Shorter Headlines Can Lead to Google Juice

October 10, 2007

Google juice

Lock up your long-winded headlines. Google alerted us this week that press release headlines should not exceed 22 words. That’s eight words shorter than what we were told months ago. “An ideal headline should be between two and 22 words,” advises the search engine giant.

While there are no guarantees, certain practices maximize your chances of getting Google juice. Having something to say, for example–something that is “news,” not “olds.” Writing clearly is a good bet. Keeping it brief is also advised.

Unlike most of Business Wire’s distribution which is pushed out via our patented NX system, there’s no such thing as a “feed” to Google. They are invited in to spider our news and do so every few minutes. And, because of the amount of fresh content we post daily, Business Wire is considered an authority site.

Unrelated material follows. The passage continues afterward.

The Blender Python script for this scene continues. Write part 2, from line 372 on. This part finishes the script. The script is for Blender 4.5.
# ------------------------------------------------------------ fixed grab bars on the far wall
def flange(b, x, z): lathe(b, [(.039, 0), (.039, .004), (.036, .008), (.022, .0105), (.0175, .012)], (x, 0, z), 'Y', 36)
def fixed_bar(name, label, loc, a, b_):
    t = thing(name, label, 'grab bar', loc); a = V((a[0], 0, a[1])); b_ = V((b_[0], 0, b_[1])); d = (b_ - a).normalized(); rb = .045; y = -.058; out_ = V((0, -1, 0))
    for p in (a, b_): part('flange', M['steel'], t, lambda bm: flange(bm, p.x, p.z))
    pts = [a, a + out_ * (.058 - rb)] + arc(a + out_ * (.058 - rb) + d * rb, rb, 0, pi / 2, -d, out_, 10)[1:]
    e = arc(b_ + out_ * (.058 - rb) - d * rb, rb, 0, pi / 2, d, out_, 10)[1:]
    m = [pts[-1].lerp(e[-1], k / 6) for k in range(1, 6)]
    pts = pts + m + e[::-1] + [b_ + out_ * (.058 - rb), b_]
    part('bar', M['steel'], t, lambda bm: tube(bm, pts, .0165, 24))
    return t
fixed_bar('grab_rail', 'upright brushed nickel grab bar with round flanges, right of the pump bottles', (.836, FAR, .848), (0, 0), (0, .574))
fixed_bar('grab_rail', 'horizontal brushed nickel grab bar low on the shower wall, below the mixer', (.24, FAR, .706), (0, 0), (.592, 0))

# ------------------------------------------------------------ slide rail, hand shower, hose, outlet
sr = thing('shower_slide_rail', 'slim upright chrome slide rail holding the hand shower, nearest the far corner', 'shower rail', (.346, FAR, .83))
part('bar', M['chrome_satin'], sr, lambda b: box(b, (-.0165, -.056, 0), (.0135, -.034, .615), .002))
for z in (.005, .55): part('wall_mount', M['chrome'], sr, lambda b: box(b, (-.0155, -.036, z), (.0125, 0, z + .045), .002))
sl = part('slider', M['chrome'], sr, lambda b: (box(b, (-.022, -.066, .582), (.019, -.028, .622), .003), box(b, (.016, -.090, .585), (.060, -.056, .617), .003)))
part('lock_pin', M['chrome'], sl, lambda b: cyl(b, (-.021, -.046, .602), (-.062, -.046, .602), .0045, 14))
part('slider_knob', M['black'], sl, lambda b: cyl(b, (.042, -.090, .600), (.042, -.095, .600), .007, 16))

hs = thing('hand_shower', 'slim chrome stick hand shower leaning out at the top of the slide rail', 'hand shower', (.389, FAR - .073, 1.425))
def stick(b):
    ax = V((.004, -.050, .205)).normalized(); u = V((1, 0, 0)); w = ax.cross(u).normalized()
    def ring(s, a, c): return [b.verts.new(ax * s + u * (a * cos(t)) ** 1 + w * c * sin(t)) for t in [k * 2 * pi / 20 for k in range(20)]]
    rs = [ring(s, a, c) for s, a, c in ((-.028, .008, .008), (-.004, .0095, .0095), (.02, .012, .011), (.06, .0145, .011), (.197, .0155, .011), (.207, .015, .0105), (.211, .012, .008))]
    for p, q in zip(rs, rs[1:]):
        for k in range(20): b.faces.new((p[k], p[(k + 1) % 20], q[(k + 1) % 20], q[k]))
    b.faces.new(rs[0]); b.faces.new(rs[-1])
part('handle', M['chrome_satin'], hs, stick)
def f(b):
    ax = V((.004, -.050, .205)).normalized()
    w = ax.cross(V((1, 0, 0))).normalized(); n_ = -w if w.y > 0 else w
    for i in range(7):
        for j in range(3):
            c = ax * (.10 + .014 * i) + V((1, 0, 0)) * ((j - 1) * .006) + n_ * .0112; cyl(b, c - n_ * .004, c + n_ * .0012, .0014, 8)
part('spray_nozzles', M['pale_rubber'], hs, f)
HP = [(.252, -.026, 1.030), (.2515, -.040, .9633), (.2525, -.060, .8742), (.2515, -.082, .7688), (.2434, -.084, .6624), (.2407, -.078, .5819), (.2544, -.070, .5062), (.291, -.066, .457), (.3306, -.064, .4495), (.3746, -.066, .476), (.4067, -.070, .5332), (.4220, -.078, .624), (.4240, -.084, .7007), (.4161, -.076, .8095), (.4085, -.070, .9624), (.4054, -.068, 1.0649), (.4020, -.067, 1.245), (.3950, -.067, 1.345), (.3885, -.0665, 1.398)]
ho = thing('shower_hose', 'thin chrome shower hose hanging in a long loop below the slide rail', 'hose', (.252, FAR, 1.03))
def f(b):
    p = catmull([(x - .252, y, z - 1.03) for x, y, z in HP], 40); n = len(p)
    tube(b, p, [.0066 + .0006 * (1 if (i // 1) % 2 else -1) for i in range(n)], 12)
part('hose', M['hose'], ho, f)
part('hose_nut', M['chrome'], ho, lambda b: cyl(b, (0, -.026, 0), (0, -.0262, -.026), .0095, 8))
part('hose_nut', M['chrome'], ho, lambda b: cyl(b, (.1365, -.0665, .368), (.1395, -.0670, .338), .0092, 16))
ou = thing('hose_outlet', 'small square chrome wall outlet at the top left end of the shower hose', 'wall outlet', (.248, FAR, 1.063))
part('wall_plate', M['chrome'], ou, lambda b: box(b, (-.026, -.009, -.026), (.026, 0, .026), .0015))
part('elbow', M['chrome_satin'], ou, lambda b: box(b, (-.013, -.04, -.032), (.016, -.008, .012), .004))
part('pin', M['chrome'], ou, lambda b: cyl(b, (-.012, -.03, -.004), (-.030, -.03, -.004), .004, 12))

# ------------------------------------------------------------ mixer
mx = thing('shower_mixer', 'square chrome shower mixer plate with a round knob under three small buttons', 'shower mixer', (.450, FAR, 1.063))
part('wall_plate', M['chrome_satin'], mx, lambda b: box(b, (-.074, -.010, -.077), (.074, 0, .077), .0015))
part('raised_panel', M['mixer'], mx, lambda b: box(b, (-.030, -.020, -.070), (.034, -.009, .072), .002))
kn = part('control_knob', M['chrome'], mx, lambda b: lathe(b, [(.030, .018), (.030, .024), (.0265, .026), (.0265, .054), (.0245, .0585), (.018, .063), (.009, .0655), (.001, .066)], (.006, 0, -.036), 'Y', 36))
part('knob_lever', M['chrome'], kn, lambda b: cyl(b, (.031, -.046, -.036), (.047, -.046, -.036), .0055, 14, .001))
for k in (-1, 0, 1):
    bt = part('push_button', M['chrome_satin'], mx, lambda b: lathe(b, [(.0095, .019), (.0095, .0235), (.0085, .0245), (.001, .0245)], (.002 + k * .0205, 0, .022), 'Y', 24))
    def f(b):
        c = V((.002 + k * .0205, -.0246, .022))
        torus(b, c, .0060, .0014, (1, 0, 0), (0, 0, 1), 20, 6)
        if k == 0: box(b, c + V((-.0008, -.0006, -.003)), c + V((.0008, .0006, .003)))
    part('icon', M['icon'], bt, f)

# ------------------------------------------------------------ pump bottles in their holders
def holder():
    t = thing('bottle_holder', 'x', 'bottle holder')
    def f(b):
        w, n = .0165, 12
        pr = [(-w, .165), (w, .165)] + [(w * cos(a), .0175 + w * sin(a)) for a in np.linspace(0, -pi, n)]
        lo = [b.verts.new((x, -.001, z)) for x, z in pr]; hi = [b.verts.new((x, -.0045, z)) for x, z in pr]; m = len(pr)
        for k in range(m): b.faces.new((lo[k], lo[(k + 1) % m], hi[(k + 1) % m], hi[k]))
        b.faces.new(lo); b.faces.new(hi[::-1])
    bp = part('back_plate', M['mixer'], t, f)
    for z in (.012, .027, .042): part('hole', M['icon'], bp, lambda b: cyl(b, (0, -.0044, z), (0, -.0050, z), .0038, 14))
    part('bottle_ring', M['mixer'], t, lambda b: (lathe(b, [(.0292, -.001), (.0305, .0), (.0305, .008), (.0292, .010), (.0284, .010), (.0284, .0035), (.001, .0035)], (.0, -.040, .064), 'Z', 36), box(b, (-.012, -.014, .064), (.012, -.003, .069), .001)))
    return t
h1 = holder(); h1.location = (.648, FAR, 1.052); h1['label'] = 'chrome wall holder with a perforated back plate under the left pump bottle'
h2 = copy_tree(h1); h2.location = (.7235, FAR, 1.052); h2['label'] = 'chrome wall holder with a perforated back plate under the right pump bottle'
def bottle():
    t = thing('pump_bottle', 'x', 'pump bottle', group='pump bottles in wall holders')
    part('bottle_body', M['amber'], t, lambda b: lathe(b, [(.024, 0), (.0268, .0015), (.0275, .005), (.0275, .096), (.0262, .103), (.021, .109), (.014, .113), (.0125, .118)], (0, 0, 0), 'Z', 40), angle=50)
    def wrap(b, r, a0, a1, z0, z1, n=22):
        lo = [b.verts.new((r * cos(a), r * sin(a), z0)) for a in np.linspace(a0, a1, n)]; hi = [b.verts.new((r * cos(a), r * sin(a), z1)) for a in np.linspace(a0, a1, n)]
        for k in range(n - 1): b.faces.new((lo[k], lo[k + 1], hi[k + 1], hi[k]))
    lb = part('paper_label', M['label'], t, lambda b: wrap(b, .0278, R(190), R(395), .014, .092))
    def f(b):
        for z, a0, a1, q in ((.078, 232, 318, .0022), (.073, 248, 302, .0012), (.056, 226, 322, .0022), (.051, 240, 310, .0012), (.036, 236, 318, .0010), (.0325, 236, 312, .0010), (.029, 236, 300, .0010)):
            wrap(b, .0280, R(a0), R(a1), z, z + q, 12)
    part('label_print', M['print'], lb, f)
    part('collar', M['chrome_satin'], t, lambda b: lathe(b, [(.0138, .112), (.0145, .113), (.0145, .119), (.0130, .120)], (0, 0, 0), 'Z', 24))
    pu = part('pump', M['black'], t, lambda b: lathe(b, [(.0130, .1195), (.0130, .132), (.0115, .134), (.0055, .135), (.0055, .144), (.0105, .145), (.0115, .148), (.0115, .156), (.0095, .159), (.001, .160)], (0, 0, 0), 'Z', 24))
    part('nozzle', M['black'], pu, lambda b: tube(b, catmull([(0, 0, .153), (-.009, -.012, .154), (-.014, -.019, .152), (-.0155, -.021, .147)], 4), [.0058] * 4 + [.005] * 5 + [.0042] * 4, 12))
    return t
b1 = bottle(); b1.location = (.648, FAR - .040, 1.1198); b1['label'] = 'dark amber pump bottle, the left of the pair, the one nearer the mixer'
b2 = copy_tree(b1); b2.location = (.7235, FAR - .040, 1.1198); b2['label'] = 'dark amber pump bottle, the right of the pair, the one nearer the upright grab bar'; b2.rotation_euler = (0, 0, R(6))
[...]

Every now and then, a release fails to post to Google News. The reasons are a mystery. Google deliberately protects its algorithms, the instructions written by programmers for the robots that match web content with search queries. Presumably, this secrecy serves democracy, accuracy and as a deterrent to hackers gaming the system.

So, even with best practices and timely technology, guaranteed Google juice doesn’t exist. With Business Wire, your chances of being indexed by Google are extremely high. But, a random bullet point, a link in the headline, a formatting glitch–can sometimes keep your release from being scraped into the news bucket.

Any wire service that says otherwise is not being honest.